The street is MacDougal, the restaurant is Hundred Acres, and the ghost is Provence.

We all hunger for the past. So did Marc Meyer and Vicki Freeman – husband and wife – when they tried to resuscitate the original Provence just last year.

They
gave it a sunny yellow coat of paint, installed a white marble bar and
tweaked the Provence menu. But it didn’t quite live up to the original
Provence.

So they started over. They painted the walls gray,
hung farm photos on the walls and scattered potted plants throughout
the back garden. You can eat in the back garden, which feels like a
greenhouse. Or at the communal table or up front by the windows, where
you feel like part of the sidewalk life.

At a Hundred Acres,
the menu changes daily. The soft-shell crab sandwich has already been
replaced by a pike sandwich. The fried green asparagus has been
replaced by fried green tomatoes. So don’t get attached to any one
dish.

But it’s worth getting attached to the trio of toast,
which tastes better than its name suggests.
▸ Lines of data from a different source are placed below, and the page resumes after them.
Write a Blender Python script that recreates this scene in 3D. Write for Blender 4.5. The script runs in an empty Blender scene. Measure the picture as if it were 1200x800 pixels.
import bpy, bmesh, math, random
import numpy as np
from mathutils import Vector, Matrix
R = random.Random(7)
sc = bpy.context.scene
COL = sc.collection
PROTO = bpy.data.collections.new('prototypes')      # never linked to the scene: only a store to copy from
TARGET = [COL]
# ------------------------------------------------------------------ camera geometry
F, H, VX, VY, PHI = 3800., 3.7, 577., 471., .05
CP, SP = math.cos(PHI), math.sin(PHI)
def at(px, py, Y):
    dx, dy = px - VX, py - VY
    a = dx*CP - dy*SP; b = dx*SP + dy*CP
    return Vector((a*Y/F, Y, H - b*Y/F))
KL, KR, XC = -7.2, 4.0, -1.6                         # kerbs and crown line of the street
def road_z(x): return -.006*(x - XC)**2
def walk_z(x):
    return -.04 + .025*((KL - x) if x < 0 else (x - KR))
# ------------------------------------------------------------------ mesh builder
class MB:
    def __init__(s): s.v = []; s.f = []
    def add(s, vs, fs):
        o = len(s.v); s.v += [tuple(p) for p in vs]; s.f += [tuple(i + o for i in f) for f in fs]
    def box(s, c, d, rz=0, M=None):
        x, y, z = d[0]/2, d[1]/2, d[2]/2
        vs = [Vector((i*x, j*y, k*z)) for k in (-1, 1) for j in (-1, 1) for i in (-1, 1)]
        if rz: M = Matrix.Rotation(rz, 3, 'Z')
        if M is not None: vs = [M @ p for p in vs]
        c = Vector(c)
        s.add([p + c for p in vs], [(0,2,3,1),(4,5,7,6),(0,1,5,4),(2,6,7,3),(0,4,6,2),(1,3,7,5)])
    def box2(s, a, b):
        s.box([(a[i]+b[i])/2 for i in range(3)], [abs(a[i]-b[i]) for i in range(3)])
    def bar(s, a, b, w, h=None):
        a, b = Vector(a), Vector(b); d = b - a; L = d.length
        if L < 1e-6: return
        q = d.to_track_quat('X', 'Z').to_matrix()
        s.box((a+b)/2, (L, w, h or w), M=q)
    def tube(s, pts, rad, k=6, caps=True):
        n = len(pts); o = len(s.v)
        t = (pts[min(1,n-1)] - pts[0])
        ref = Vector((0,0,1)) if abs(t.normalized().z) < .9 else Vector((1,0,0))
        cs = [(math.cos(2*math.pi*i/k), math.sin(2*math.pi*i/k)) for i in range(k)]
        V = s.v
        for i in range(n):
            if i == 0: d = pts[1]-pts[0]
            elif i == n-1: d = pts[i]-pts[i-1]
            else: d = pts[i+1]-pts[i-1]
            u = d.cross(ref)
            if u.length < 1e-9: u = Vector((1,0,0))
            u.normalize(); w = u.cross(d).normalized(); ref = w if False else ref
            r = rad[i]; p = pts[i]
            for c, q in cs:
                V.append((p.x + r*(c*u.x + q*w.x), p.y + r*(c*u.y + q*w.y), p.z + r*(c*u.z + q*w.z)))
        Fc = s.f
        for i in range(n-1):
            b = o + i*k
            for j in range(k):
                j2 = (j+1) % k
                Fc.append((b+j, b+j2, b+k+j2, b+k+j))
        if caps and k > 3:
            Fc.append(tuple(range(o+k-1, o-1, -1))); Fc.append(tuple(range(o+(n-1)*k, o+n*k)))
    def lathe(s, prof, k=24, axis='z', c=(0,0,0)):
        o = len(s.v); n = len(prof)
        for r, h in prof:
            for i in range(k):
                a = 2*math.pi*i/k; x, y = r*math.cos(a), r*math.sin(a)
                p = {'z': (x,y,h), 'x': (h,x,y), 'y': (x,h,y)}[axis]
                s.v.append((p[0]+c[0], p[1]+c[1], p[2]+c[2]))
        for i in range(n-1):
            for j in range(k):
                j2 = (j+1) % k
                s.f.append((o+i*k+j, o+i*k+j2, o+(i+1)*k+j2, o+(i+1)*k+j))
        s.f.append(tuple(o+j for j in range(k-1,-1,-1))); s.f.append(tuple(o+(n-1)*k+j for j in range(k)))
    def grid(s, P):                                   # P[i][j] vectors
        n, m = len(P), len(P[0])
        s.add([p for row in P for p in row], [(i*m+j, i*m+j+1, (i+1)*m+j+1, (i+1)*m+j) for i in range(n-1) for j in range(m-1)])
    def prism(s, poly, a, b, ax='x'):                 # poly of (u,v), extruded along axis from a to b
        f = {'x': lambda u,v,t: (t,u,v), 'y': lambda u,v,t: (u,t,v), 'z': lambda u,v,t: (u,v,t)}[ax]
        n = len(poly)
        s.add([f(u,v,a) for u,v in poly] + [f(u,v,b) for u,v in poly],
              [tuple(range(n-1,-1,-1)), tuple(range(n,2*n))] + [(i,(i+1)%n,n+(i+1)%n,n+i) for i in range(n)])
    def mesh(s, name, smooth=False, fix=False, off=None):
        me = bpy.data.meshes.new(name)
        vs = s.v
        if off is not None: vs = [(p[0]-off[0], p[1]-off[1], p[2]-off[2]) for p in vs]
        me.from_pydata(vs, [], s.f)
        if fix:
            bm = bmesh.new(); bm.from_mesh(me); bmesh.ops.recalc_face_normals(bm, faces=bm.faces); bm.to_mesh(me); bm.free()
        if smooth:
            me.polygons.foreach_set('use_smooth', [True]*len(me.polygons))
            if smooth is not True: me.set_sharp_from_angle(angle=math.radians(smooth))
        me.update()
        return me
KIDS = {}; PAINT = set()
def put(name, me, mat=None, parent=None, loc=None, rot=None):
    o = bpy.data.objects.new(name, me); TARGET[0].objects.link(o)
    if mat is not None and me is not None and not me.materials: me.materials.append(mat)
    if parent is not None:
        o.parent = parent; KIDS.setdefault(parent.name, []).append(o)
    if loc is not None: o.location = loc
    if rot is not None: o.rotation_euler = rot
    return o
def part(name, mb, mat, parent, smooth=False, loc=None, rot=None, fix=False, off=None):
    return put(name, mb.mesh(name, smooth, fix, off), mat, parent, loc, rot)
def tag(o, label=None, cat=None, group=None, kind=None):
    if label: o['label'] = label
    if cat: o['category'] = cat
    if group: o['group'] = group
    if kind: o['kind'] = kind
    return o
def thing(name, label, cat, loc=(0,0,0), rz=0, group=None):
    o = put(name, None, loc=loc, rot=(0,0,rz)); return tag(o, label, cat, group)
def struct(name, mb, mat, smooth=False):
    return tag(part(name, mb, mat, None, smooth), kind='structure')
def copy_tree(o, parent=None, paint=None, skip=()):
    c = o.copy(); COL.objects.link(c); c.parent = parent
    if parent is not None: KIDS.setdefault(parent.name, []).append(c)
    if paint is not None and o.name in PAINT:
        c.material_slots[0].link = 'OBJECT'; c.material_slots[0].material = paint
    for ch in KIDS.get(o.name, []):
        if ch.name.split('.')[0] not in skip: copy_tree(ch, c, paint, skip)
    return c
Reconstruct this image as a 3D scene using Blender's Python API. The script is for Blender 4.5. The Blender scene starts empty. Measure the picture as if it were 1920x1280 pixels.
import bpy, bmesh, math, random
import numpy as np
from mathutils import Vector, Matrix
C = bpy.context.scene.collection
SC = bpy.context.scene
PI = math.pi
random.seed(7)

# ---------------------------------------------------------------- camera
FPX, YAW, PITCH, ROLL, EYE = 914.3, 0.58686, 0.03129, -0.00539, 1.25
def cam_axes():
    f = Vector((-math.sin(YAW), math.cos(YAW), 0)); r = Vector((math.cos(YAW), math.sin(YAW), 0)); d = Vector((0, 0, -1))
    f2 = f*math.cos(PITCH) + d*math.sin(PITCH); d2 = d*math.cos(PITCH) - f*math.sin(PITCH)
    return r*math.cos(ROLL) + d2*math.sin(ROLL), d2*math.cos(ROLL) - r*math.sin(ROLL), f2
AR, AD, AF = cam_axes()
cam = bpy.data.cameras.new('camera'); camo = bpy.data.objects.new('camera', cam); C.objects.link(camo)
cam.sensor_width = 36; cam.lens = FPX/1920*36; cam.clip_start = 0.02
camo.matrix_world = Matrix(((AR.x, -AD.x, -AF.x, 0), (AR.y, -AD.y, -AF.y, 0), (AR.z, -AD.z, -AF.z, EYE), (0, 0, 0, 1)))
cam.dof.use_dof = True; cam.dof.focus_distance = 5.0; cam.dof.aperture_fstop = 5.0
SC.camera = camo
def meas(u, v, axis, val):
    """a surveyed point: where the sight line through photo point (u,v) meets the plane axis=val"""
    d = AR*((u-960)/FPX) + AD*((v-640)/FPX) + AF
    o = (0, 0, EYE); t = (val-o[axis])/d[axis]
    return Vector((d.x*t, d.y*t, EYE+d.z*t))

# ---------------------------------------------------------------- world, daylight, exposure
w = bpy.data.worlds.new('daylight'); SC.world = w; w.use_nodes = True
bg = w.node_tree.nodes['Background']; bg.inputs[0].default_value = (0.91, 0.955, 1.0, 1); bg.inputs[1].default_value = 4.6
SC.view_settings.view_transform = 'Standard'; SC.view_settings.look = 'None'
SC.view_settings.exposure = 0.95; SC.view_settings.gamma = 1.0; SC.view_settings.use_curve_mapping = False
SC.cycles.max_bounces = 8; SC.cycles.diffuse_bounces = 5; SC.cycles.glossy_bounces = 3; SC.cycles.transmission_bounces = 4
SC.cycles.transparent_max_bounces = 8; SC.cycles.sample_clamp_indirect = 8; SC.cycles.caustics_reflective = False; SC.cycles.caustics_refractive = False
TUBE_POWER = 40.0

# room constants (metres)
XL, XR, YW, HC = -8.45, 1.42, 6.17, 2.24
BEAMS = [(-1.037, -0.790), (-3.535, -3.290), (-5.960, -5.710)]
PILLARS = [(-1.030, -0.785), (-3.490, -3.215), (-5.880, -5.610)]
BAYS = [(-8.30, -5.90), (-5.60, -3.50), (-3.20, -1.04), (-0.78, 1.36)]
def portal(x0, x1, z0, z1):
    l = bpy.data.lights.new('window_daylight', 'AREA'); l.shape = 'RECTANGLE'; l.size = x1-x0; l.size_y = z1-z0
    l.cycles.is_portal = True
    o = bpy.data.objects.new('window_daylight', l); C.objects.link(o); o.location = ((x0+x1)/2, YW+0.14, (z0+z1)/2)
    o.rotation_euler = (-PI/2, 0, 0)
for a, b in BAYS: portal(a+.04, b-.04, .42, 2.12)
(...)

Two of the trio linger in
my memory – a rubble of diced beets over a confited rabbit, generously
spread on a thick crostini. And a luscious, salty whitefish topped with
dill.

The kitchen does a really good job with Maine sea scallops, nicely charred and skewered with Tokyo
baby turnips poised in a tangy yogurt-mint sauce. There’s a gratifying
riff on macaroni & cheese made with Westfield Farms goat cheese and
specked with morel mushroom and English peas.

But there are too
many disappointments. Even though the Southern fried rabbit is
excellent, the Southern fried chicken is downright ordinary. The pretty
pea-paved halibut is nicer to look at than to eat. The grits were
swamped by too much olive oil. And speaking of swamped, the dandelion
salad should probably be served with a life preserver.

Perhaps
the best way to forget about Provence is to order from the dessert menu
– perhaps a wonderfully fresh slice of blueberry pie or a moist
chocolate layer cake with intense chocolate ice cream.